Представим себе такой вариант развития событий — был ли Горбачев заинтересован в таком варианте? Безусловно, нет. Поэтому такой «путч», несколько дней езды на танках, а после этого закрытие КПСС и разгром всего коммунистического движения, — все это более соответствовало его пониманию процесса, как мне кажется. Кроме того, мы не должны забывать, что приход к власти новых людей в КПСС вызвал бы массу вопросов не только идеологического характера, но и финансового, тоже весьма непростых, как мы знаем.
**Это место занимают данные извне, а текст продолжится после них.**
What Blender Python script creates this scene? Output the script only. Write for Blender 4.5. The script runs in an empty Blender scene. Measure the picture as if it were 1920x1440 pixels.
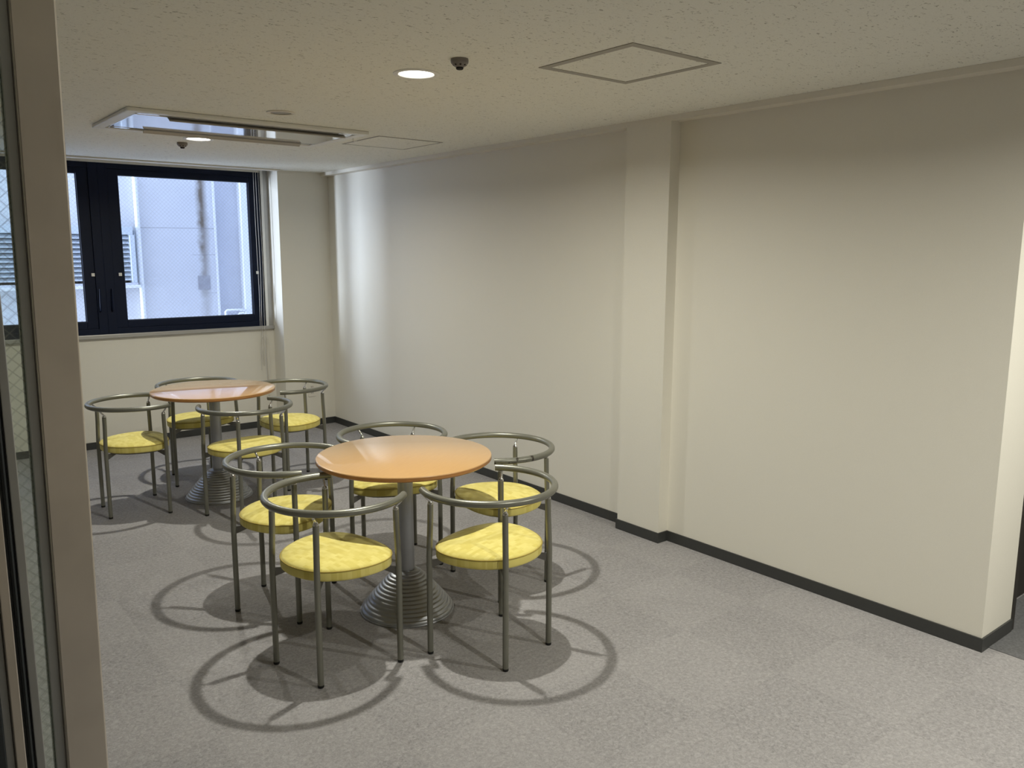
import bpy, bmesh, math, random
from math import sin, cos, pi, radians
from mathutils import Vector, Matrix

# ------------------------------------------------------------------ camera, sky, exposure
SC = bpy.context.scene
COL = SC.collection
H = 2.5                       # ceiling height
XR, YB, YW = 3.734, 7.597, 7.841   # right wall, front of corner column, window wall
XC = 3.215                    # left side of corner column
YE = 1.345                    # near end of right wall
DS = 0.082                    # depth of pilaster and soffit

cd = bpy.data.cameras.new('camera')
cam = bpy.data.objects.new('camera', cd)
COL.objects.link(cam)
cd.sensor_fit = 'HORIZONTAL'
cd.sensor_width = 36.0
cd.lens = 1530.56 / 1920 * 36.0
cd.clip_start = 0.02
pit, rol, yaw = radians(-9.186), radians(0.158), radians(-38.615)
fw = Vector((-sin(yaw) * cos(pit), cos(yaw) * cos(pit), sin(pit)))
rr = Vector((cos(yaw), sin(yaw), 0))
uu = rr.cross(fw)
r2 = rr * cos(rol) + uu * sin(rol)
u2 = uu * cos(rol) - rr * sin(rol)
M = Matrix((r2, u2, -fw)).transposed().to_4x4()
M.translation = Vector((0, 0, 1.742))
cam.matrix_world = M
SC.camera = cam

w = bpy.data.worlds.new('sky')
SC.world = w
w.use_nodes = True
bg = w.node_tree.nodes['Background']
bg.inputs[0].default_value = (0.63, 0.745, 1.0, 1)
bg.inputs[1].default_value = 2.55

SC.view_settings.view_transform = 'Standard'
SC.view_settings.look = 'None'
SC.view_settings.exposure = 0.0
SC.view_settings.gamma = 1.0
SC.view_settings.use_curve_mapping = False

LAMP_POWER = 34.0
LAMP_COLOR = (0.98, 0.965, 0.865)
LAMP_POS = [(1.975, 3.14), (1.925, 5.85), (1.98, 0.43), (3.65, -0.05)]

# daylight that comes down the alley from its open left end
al = bpy.data.lights.new('alley_daylight', 'AREA')
al.shape = 'RECTANGLE'
al.size, al.size_y = 0.9, 3.2
al.energy = 1150
al.color = (0.80, 0.87, 1.0)
ao = bpy.data.objects.new('alley_daylight', al)
COL.objects.link(ao)
ao.location = (-5.0, 10.0, 1.7)
ao.rotation_euler = (Vector((3.5, 7.3, 1.7)) - Vector((-5.0, 10.0, 1.7))).to_track_quat('-Z', 'Y').to_euler()


# ------------------------------------------------------------------ materials
def new_mat(name):
    m = bpy.data.materials.new(name)
    m.use_nodes = True
    nt = m.node_tree
    return m, nt, nt.nodes, nt.links, nt.nodes['Principled BSDF']


def simple(name, col, rough=0.5, metal=0.0, coat=0.0, spec=0.5, noise=0.0, nscale=40, bump=0.0):
    m, nt, N, L, b = new_mat(name)
    b.inputs['Roughness'].default_value = rough
    b.inputs['Metallic'].default_value = metal
    b.inputs['Coat Weight'].default_value = coat
    b.inputs['Coat Roughness'].default_value = 0.08
    b.inputs['Specular IOR Level'].default_value = spec
    tc = N.new('ShaderNodeTexCoord')
    nz = N.new('ShaderNodeTexNoise')
    nz.inputs['Scale'].default_value = nscale
    nz.inputs['Detail'].default_value = 3
    L.new(tc.outputs['Object'], nz.inputs['Vector'])
    rp = N.new('ShaderNodeMapRange')
    rp.inputs['To Min'].default_value = 1 - noise
    rp.inputs['To Max'].default_value = 1 + noise
    L.new(nz.outputs['Fac'], rp.inputs['Value'])
    mx = N.new('ShaderNodeVectorMath')
    mx.operation = 'SCALE'
    mx.inputs[0].default_value = col
    L.new(rp.outputs[0], mx.inputs['Scale'])
    L.new(mx.outputs[0], b.inputs['Base Color'])
    if bump > 0:
        bp = N.new('ShaderNodeBump')
        bp.inputs['Strength'].default_value = bump
        bp.inputs['Distance'].default_value = 0.002
        L.new(nz.outputs['Fac'], bp.inputs['Height'])
        L.new(bp.outputs[0], b.inputs['Normal'])
    return m


def math_node(N, L, op, a, b=None, c=None):
    n = N.new('ShaderNodeMath')
    n.operation = op
    for i, v in enumerate((a, b, c)):
        if v is None:
            continue
        if isinstance(v, (int, float)):
            n.inputs[i].default_value = v
        else:
            L.new(v, n.inputs[i])
    return n.outputs[0]


def mix_col(N, L, fac, a, b):
    n = N.new('ShaderNodeMix')
    n.data_type = 'RGBA'
    if isinstance(fac, (int, float)):
        n.inputs[0].default_value = fac
    else:
        L.new(fac, n.inputs[0])
    for i, v in ((6, a), (7, b)):
        if isinstance(v, tuple):
            n.inputs[i].default_value = (*v, 1)
        else:
            L.new(v, n.inputs[i])
    return n.outputs[2]


def wall_paper():
    m, nt, N, L, b = new_mat('wallpaper')
    b.inputs['Roughness'].default_value = 0.75
    tc = N.new('ShaderNodeTexCoord')
    mp = N.new('ShaderNodeMapping')
    mp.inputs['Scale'].default_value = (1, 1, 2.2)
    L.new(tc.outputs['Object'], mp.inputs['Vector'])
    n1 = N.new('ShaderNodeTexNoise')
    n1.inputs['Scale'].default_value = 260
    n1.inputs['Detail'].default_value = 4
    L.new(mp.outputs[0], n1.inputs['Vector'])
    n2 = N.new('ShaderNodeTexNoise')
    n2.inputs['Scale'].default_value = 1.6
    n2.inputs['Detail'].default_value = 4
    L.new(tc.outputs['Object'], n2.inputs['Vector'])
    c1 = mix_col(N, L, n1.outputs['Fac'], (0.72, 0.69, 0.605), (0.82, 0.79, 0.70))
    c2 = mix_col(N, L, math_node(N, L, 'MULTIPLY', n2.outputs['Fac'], 0.12), c1, (0.66, 0.61, 0.52))
    L.new(c2, b.inputs['Base Color'])
    bp = N.new('ShaderNodeBump')
    bp.inputs['Strength'].default_value = 0.25
    bp.inputs['Distance'].default_value = 0.0012
    L.new(n1.outputs['Fac'], bp.inputs['Height'])
    L.new(bp.outputs[0], b.inputs['Normal'])
    return m


def ceiling_board():
    m, nt, N, L, b = new_mat('acoustic_board')
    b.inputs['Roughness'].default_value = 0.9
    tc = N.new('ShaderNodeTexCoord')
    mp = N.new('ShaderNodeMapping')
    mp.inputs['Scale'].default_value = (1.0, 1.9, 1)
    L.new(tc.outputs['Object'], mp.inputs['Vector'])
    nz = N.new('ShaderNodeTexNoise')
    nz.inputs['Scale'].default_value = 42
    nz.inputs['Detail'].default_value = 3
    nz.inputs['Distortion'].default_value = 1.2
    L.new(mp.outputs[0], nz.inputs['Vector'])
    pits = N.new('ShaderNodeMapRange')
    pits.inputs['From Min'].default_value = 0.625
    pits.inputs['From Max'].default_value = 0.675
    L.new(nz.outputs['Fac'], pits.inputs['Value'])
    n3 = N.new('ShaderNodeTexNoise')
    n3.inputs['Scale'].default_value = 130
    n3.inputs['Detail'].default_value = 5
    L.new(tc.outputs['Object'], n3.inputs['Vector'])
    c = mix_col(N, L, n3.outputs['Fac'], (0.79, 0.78, 0.70), (0.91, 0.90, 0.82))
    c = mix_col(N, L, math_node(N, L, 'MULTIPLY', pits.outputs[0], 0.6), c, (0.24, 0.21, 0.16))
    L.new(c, b.inputs['Base Color'])
    hgt = math_node(N, L, 'SUBTRACT', math_node(N, L, 'MULTIPLY', n3.outputs['Fac'], 0.4), pits.outputs[0])
    bp = N.new('ShaderNodeBump')
    bp.inputs['Strength'].default_value = 0.5
    bp.inputs['Distance'].default_value = 0.003
    L.new(hgt, bp.inputs['Height'])
    L.new(bp.outputs[0], b.inputs['Normal'])
    return m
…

Так что операция с разгромом КПСС отчасти напоминает мне ситуацию, когда из склада сначала вывезли тюки с тканью, а потом склад подожгли, и уже нельзя понять, была ткань или нет. В этом смысле наивно соотносить нас с беспомощной затеей, именуемой ГКЧП.
Я люблю людей, которые оказались включены в эту затею. Я думаю, что у них, по крайней мере, были очень искренние побуждения, но они действовали неадекватными средствами. Неадекватность, состояла в том, что этим людям казалось: сначала нужно решать какие-то силовые проблемы, а потом заниматься идеологией, концепцией, средствами массовой информации. Моя позиция была совершенно другой. Я всегда считал и считаю, что даже если для стабилизации и понадобятся силовые методы, а я не исключаю этого, но если нет идеологии, нет оргструктуры, информационных систем, нет адекватного понимания процессов, то все эти силовые методы — это груда железа на улицах, и ничего более. Власть — это власть идей, знаний, умений влиять на общество, это совсем не сила, это очень сложное понятие. Даже у Эсхила есть такие понятия: сила и власть, отдельно.